Prompt: Output every entry exactly as written.

[A run of records]
-------
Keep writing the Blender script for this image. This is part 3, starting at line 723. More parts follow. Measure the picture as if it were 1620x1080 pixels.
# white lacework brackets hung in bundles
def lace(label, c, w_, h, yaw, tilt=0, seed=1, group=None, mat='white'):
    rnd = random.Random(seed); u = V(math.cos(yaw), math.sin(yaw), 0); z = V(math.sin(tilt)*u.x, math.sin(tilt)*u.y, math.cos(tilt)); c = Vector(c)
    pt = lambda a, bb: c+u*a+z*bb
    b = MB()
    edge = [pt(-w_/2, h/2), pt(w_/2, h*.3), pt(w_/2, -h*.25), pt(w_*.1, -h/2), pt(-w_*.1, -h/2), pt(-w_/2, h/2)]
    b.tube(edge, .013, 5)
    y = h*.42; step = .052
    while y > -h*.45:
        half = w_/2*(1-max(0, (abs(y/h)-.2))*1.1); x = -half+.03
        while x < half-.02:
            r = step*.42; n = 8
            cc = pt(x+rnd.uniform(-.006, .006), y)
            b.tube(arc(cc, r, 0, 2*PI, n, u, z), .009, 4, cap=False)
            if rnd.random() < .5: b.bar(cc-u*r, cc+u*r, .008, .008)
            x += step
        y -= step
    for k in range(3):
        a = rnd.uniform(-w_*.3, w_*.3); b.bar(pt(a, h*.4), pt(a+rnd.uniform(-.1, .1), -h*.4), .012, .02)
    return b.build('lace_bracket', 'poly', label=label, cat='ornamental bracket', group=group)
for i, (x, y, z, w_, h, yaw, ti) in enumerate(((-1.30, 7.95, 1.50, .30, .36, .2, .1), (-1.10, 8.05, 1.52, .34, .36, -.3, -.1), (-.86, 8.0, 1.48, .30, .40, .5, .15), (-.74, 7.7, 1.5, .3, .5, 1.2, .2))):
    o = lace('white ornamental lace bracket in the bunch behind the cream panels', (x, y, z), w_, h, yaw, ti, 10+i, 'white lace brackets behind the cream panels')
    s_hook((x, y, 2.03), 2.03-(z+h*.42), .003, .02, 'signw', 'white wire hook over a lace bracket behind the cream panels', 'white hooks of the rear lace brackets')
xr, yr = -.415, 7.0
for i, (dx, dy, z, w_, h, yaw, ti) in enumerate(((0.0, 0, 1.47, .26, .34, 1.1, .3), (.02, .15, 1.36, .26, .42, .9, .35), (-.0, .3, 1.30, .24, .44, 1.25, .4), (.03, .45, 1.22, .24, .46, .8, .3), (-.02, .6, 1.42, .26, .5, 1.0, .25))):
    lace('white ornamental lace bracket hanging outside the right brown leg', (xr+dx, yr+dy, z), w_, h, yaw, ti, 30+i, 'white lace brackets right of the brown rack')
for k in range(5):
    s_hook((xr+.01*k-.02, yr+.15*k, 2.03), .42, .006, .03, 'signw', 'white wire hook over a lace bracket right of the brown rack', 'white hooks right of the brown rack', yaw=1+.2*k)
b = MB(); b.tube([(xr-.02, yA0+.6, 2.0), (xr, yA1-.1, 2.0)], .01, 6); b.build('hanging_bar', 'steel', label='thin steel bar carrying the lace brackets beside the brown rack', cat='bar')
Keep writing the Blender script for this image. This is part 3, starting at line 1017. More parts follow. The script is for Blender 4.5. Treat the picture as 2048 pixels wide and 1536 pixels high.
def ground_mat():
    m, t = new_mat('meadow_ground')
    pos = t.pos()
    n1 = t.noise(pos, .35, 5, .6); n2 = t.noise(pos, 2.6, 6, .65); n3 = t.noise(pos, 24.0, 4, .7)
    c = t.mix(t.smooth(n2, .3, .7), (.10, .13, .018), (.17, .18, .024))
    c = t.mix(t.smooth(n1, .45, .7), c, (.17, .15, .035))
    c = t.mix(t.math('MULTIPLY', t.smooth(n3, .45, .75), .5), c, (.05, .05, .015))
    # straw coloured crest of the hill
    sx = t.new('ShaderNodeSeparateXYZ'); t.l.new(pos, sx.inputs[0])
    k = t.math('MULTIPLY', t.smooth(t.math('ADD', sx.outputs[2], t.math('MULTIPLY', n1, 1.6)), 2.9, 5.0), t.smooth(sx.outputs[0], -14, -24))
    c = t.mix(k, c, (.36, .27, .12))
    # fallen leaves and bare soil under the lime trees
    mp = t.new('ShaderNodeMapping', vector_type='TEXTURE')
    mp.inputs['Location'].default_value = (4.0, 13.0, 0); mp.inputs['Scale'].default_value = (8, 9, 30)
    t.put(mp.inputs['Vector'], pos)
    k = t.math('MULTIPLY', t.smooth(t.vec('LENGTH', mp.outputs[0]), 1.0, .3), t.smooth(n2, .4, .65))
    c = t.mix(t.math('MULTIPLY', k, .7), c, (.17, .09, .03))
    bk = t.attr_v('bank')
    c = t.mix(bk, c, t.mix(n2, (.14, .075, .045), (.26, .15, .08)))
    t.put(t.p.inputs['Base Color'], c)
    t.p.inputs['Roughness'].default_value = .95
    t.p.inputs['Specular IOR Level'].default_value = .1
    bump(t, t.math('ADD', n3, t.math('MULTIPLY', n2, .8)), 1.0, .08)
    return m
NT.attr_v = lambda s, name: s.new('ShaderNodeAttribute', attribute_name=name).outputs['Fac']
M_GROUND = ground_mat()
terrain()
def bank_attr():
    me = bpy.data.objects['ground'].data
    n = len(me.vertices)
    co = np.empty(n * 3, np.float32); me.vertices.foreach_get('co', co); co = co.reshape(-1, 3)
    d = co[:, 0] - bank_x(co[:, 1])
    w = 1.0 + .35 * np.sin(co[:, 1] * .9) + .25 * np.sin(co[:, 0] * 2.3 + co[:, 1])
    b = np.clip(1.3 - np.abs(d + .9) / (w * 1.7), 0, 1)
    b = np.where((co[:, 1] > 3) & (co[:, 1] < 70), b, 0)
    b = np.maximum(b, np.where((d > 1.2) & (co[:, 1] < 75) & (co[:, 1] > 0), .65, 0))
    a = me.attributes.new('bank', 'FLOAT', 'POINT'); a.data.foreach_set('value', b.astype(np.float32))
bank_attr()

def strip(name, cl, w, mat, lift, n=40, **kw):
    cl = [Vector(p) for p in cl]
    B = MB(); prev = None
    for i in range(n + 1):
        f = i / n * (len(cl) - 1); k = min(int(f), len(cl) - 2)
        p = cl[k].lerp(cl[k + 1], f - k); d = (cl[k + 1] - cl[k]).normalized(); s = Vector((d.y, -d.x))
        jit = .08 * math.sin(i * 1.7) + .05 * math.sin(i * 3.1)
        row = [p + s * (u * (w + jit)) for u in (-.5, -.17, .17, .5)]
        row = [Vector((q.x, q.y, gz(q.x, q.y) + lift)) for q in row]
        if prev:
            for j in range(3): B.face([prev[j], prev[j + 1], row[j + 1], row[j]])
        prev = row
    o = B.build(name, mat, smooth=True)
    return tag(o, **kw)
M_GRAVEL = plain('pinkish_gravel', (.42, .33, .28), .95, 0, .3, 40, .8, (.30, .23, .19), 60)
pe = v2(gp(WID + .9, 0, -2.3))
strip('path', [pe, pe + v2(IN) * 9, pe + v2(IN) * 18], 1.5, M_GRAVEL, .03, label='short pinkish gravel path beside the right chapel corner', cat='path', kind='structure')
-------
Written reply:
Keep writing the Blender script for this image. This is part 3, starting at line 723. More parts follow. Measure the picture as if it were 1620x1080 pixels.
# white lacework brackets hung in bundles
def lace(label, c, w_, h, yaw, tilt=0, seed=1, group=None, mat='white'):
    rnd = random.Random(seed); u = V(math.cos(yaw), math.sin(yaw), 0); z = V(math.sin(tilt)*u.x, math.sin(tilt)*u.y, math.cos(tilt)); c = Vector(c)
    pt = lambda a, bb: c+u*a+z*bb
    b = MB()
    edge = [pt(-w_/2, h/2), pt(w_/2, h*.3), pt(w_/2, -h*.25), pt(w_*.1, -h/2), pt(-w_*.1, -h/2), pt(-w_/2, h/2)]
    b.tube(edge, .013, 5)
    y = h*.42; step = .052
    while y > -h*.45:
        half = w_/2*(1-max(0, (abs(y/h)-.2))*1.1); x = -half+.03
        while x < half-.02:
            r = step*.42; n = 8
            cc = pt(x+rnd.uniform(-.006, .006), y)
            b.tube(arc(cc, r, 0, 2*PI, n, u, z), .009, 4, cap=False)
            if rnd.random() < .5: b.bar(cc-u*r, cc+u*r, .008, .008)
            x += step
        y -= step
    for k in range(3):
        a = rnd.uniform(-w_*.3, w_*.3); b.bar(pt(a, h*.4), pt(a+rnd.uniform(-.1, .1), -h*.4), .012, .02)
    return b.build('lace_bracket', 'poly', label=label, cat='ornamental bracket', group=group)
for i, (x, y, z, w_, h, yaw, ti) in enumerate(((-1.30, 7.95, 1.50, .30, .36, .2, .1), (-1.10, 8.05, 1.52, .34, .36, -.3, -.1), (-.86, 8.0, 1.48, .30, .40, .5, .15), (-.74, 7.7, 1.5, .3, .5, 1.2, .2))):
    o = lace('white ornamental lace bracket in the bunch behind the cream panels', (x, y, z), w_, h, yaw, ti, 10+i, 'white lace brackets behind the cream panels')
    s_hook((x, y, 2.03), 2.03-(z+h*.42), .003, .02, 'signw', 'white wire hook over a lace bracket behind the cream panels', 'white hooks of the rear lace brackets')
xr, yr = -.415, 7.0
for i, (dx, dy, z, w_, h, yaw, ti) in enumerate(((0.0, 0, 1.47, .26, .34, 1.1, .3), (.02, .15, 1.36, .26, .42, .9, .35), (-.0, .3, 1.30, .24, .44, 1.25, .4), (.03, .45, 1.22, .24, .46, .8, .3), (-.02, .6, 1.42, .26, .5, 1.0, .25))):
    lace('white ornamental lace bracket hanging outside the right brown leg', (xr+dx, yr+dy, z), w_, h, yaw, ti, 30+i, 'white lace brackets right of the brown rack')
for k in range(5):
    s_hook((xr+.01*k-.02, yr+.15*k, 2.03), .42, .006, .03, 'signw', 'white wire hook over a lace bracket right of the brown rack', 'white hooks right of the brown rack', yaw=1+.2*k)
b = MB(); b.tube([(xr-.02, yA0+.6, 2.0), (xr, yA1-.1, 2.0)], .01, 6); b.build('hanging_bar', 'steel', label='thin steel bar carrying the lace brackets beside the brown rack', cat='bar')
Keep writing the Blender script for this image. This is part 3, starting at line 1017. More parts follow. The script is for Blender 4.5. Treat the picture as 2048 pixels wide and 1536 pixels high.
def ground_mat():
    m, t = new_mat('meadow_ground')
    pos = t.pos()
    n1 = t.noise(pos, .35, 5, .6); n2 = t.noise(pos, 2.6, 6, .65); n3 = t.noise(pos, 24.0, 4, .7)
    c = t.mix(t.smooth(n2, .3, .7), (.10, .13, .018), (.17, .18, .024))
    c = t.mix(t.smooth(n1, .45, .7), c, (.17, .15, .035))
    c = t.mix(t.math('MULTIPLY', t.smooth(n3, .45, .75), .5), c, (.05, .05, .015))
    # straw coloured crest of the hill
    sx = t.new('ShaderNodeSeparateXYZ'); t.l.new(pos, sx.inputs[0])
    k = t.math('MULTIPLY', t.smooth(t.math('ADD', sx.outputs[2], t.math('MULTIPLY', n1, 1.6)), 2.9, 5.0), t.smooth(sx.outputs[0], -14, -24))
    c = t.mix(k, c, (.36, .27, .12))
    # fallen leaves and bare soil under the lime trees
    mp = t.new('ShaderNodeMapping', vector_type='TEXTURE')
    mp.inputs['Location'].default_value = (4.0, 13.0, 0); mp.inputs['Scale'].default_value = (8, 9, 30)
    t.put(mp.inputs['Vector'], pos)
    k = t.math('MULTIPLY', t.smooth(t.vec('LENGTH', mp.outputs[0]), 1.0, .3), t.smooth(n2, .4, .65))
    c = t.mix(t.math('MULTIPLY', k, .7), c, (.17, .09, .03))
    bk = t.attr_v('bank')
    c = t.mix(bk, c, t.mix(n2, (.14, .075, .045), (.26, .15, .08)))
    t.put(t.p.inputs['Base Color'], c)
    t.p.inputs['Roughness'].default_value = .95
    t.p.inputs['Specular IOR Level'].default_value = .1
    bump(t, t.math('ADD', n3, t.math('MULTIPLY', n2, .8)), 1.0, .08)
    return m
NT.attr_v = lambda s, name: s.new('ShaderNodeAttribute', attribute_name=name).outputs['Fac']
M_GROUND = ground_mat()
terrain()
def bank_attr():
    me = bpy.data.objects['ground'].data
    n = len(me.vertices)
    co = np.empty(n * 3, np.float32); me.vertices.foreach_get('co', co); co = co.reshape(-1, 3)
    d = co[:, 0] - bank_x(co[:, 1])
    w = 1.0 + .35 * np.sin(co[:, 1] * .9) + .25 * np.sin(co[:, 0] * 2.3 + co[:, 1])
    b = np.clip(1.3 - np.abs(d + .9) / (w * 1.7), 0, 1)
    b = np.where((co[:, 1] > 3) & (co[:, 1] < 70), b, 0)
    b = np.maximum(b, np.where((d > 1.2) & (co[:, 1] < 75) & (co[:, 1] > 0), .65, 0))
    a = me.attributes.new('bank', 'FLOAT', 'POINT'); a.data.foreach_set('value', b.astype(np.float32))
bank_attr()

def strip(name, cl, w, mat, lift, n=40, **kw):
    cl = [Vector(p) for p in cl]
    B = MB(); prev = None
    for i in range(n + 1):
        f = i / n * (len(cl) - 1); k = min(int(f), len(cl) - 2)
        p = cl[k].lerp(cl[k + 1], f - k); d = (cl[k + 1] - cl[k]).normalized(); s = Vector((d.y, -d.x))
        jit = .08 * math.sin(i * 1.7) + .05 * math.sin(i * 3.1)
        row = [p + s * (u * (w + jit)) for u in (-.5, -.17, .17, .5)]
        row = [Vector((q.x, q.y, gz(q.x, q.y) + lift)) for q in row]
        if prev:
            for j in range(3): B.face([prev[j], prev[j + 1], row[j + 1], row[j]])
        prev = row
    o = B.build(name, mat, smooth=True)
    return tag(o, **kw)
M_GRAVEL = plain('pinkish_gravel', (.42, .33, .28), .95, 0, .3, 40, .8, (.30, .23, .19), 60)
pe = v2(gp(WID + .9, 0, -2.3))
strip('path', [pe, pe + v2(IN) * 9, pe + v2(IN) * 18], 1.5, M_GRAVEL, .03, label='short pinkish gravel path beside the right chapel corner', cat='path', kind='structure')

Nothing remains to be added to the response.